Eco Focus: Laga Designs

It takes about a day for an artisan in Indonesia to embroider a medium-size Laga Designs bag using a single-needle treadle machine powered solely by foot pedal. There may be more-efficient and technologically advanced ways to make an embroidered handbag, but Laga Designs founders Roy and Louise van Broekhuizen aren’t interested. The husband-and-wife team’s purpose for starting Laga Designs was to continue helping the local tsunami survivors in the Aceh province on the island of Sumatra in Indonesia, where nearly 170,000 people were killed in 2004. Roy van Broekhuizen traveled to the Aceh province in January 2005 as a coordinator for Saddleback Church. Roy and volunteer teams distributed disaster-relief funds collected by the church after the tsunami hit in December 2004.

“My contract ended with the church [14 months later]. We said, ’We can’t leave here.’ We have to find something to continue,” said Roy, who is of Indonesian and Dutch descent and was born in Jakarta, Indonesia. Roy and Louise discovered the embroidered handbags in a local shop. His wife brought samples of the bags back to the states and sold them through home parties. Two boxes filled with handbags turned into five and then eleven, Roy said. “I said, ’That’s it. I’m not going through customs anymore, hassling with those guys.’ So we brought in a 40-foot container with about 7,000 handbags, and we’re bringing in a container every other month.”
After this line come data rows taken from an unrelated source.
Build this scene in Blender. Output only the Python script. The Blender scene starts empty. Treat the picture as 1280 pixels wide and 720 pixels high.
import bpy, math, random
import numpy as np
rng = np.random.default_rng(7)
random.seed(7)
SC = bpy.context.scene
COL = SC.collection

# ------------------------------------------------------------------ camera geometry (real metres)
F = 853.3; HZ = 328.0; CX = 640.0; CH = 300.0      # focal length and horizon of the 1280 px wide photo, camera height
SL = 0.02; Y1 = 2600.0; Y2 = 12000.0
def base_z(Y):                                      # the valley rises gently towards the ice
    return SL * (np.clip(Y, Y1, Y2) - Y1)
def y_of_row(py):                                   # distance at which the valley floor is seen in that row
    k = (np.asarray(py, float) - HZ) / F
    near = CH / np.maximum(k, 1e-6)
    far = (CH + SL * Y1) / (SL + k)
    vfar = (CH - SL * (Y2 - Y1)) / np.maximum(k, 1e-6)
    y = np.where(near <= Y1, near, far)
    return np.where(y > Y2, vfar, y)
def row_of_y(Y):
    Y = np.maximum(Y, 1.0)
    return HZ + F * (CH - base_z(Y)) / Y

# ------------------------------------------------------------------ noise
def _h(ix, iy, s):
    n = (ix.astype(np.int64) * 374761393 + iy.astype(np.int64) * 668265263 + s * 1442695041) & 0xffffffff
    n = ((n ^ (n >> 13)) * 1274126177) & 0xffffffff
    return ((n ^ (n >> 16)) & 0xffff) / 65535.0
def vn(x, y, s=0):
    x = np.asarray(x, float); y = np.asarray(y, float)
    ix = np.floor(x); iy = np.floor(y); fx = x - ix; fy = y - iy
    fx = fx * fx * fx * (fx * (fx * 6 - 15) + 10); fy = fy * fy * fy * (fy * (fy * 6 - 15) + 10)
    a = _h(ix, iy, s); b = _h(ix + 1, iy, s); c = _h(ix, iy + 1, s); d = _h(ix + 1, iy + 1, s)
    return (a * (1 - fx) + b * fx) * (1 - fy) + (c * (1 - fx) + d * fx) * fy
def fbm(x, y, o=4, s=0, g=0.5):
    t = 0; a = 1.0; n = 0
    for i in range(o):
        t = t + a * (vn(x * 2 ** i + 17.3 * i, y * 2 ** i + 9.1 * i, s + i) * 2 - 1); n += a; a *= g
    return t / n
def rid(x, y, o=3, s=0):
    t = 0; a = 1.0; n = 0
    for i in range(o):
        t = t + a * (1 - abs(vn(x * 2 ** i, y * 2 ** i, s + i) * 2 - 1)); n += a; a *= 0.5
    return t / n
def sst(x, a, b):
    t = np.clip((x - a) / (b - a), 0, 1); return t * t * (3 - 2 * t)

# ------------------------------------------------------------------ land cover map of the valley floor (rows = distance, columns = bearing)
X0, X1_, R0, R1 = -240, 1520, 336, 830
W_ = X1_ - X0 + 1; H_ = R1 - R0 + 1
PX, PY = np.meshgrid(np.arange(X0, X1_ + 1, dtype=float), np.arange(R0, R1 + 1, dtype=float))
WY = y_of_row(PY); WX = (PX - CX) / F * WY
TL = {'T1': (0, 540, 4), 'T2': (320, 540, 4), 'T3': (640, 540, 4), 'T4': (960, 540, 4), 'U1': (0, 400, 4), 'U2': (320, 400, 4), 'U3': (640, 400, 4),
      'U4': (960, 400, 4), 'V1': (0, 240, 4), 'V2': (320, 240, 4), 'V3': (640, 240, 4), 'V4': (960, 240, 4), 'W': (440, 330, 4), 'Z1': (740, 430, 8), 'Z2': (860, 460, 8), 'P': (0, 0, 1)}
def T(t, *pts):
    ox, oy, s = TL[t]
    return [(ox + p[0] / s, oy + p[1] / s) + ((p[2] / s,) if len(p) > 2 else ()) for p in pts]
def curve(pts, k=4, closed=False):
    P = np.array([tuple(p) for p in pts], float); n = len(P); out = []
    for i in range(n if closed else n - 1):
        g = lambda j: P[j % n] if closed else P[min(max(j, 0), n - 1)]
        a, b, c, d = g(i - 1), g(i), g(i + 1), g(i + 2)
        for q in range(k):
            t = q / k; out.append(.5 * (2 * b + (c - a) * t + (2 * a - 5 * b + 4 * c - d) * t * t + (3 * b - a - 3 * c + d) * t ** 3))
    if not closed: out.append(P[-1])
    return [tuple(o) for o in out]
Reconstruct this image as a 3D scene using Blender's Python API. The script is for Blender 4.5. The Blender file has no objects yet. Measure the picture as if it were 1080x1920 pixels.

The operation started employing 12 workers. Now it employs more than 150. Louise, who is also of Indonesian and Dutch descent, tweaks the original designs with a contemporary touch while utilizing and preserving the traditional Acehenese embroidery techniques. The handbags are popular among quilters who also use the treadle sewing machine and museums such as the Asian Art Museum of San Francisco. Louise’s original home-sales party continues to have legs, with 65 consultants who sell the Laga Design handbags through home parties and local events. The couple started showing Irvine, Calif.–based Laga Handbags on the trade show circuit just last year and currently sells to more than 275 retailers nationwide and in Japan.

“I think people that have specific boutiques love the way it looks because it’s different. No one has it, and adding the story to it triples the value and we’ve been able to sell the product a lot faster. Women tend to feel good about buying something and actually helping someone else,” Roy said.